Schlechte Chancenauswertung lässt schwaches Montenegro leben
Chancen erarbeiteten sich die Österreicher quasi aus allen möglichen Situationen: schnellen Kombinationen durchs Zentrum oder über die Flügel, nach Gegenpressing- oder Einzelaktionen, genauso wie Kontermöglichkeiten in der zweiten Halbzeit. Jedoch brachten sie den Ball kein zweites Mal im Tor der Montenegriner unter, sodass diese in der zweiten Halbzeit selbst zu guten Möglichkeiten kamen. Ein Ausgleich wäre für die Südosteuropäer aber mehr als schmeichelhaft gewesen, wenngleich sie interessante Ansätze zeigten.
In der Anfangsphase spielte das Team von Branko Brnovic mit einem tiefen 4-4-1-1-Mittelfeldpressing, bei dem Stürmer Mirko Vucinic aber vorne isoliert von seinen Mitspielern agierte. Im Spiel mit dem Ball formierten sie sich in einer 4-2-1-3-Staffelung, mit der sie den Österreichern einige kleinere Probleme bereiteten. Durch die hohen Positionen der Angreifer, die die Abwehr nach hinten drängten, kamen sie nämlich das eine oder andere Mal hinter die erste Pressinglinie der Gastgeber. Zu mehr als Halbchancen aus der Distanz reichte es aber nicht.
Zur zweiten Halbzeit brachte Brnovic dann mit Stevan Jovetic den Star des Landes, der im Vergleich zu Simon Vukcevic den Zwischenlinienraum und die Halbräume besser bespielte. Der ManCity-Angreifer kam auch zu einer sehr guten Chance in der 74. Minute. Dabei profitierten die Montenegriner aber wohl davon, dass das österreichische Zentrum, trotz des hohen Aufwands, den man davor betrieben hatte, häufig in Konter mitging anstatt abzusichern.

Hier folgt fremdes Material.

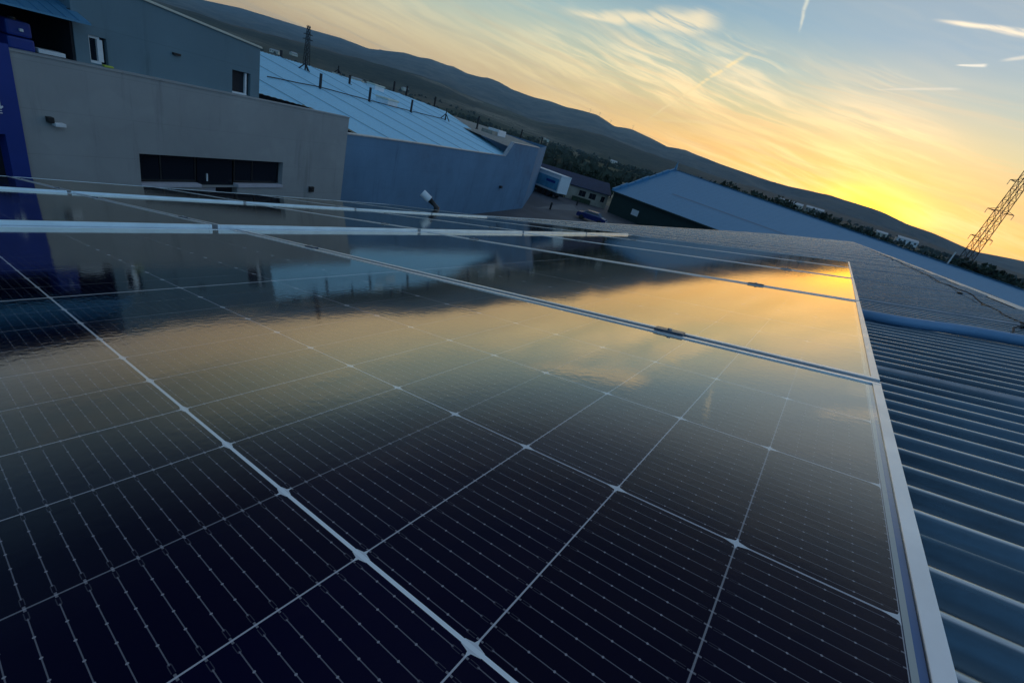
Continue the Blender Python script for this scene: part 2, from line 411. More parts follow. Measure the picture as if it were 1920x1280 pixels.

Dass sich dafür die Außenverteidiger zurückhielten, reichte zur Absicherung insofern nicht, als Montenegro mit Tempo auf diese zulaufen konnte.
Letztlich waren die Montenegriner aber auch in dieser Phase dem ÖFB-Team keinesfalls überlegen, sondern bestenfalls ebenbürtig. Die beste Chance der Gäste, ca. fünf Minuten vor dem Ende, konnte der bei vielen Fans in der Kritik stehende Robert Almer aber mit einem glanzvollen Reflex vereiteln. Damit gehen die Österreicher als Tabellenführer im November in das Spiel gegen Russland, das zuhause über eine 1:1 gegen Moldawien nicht hinauskam.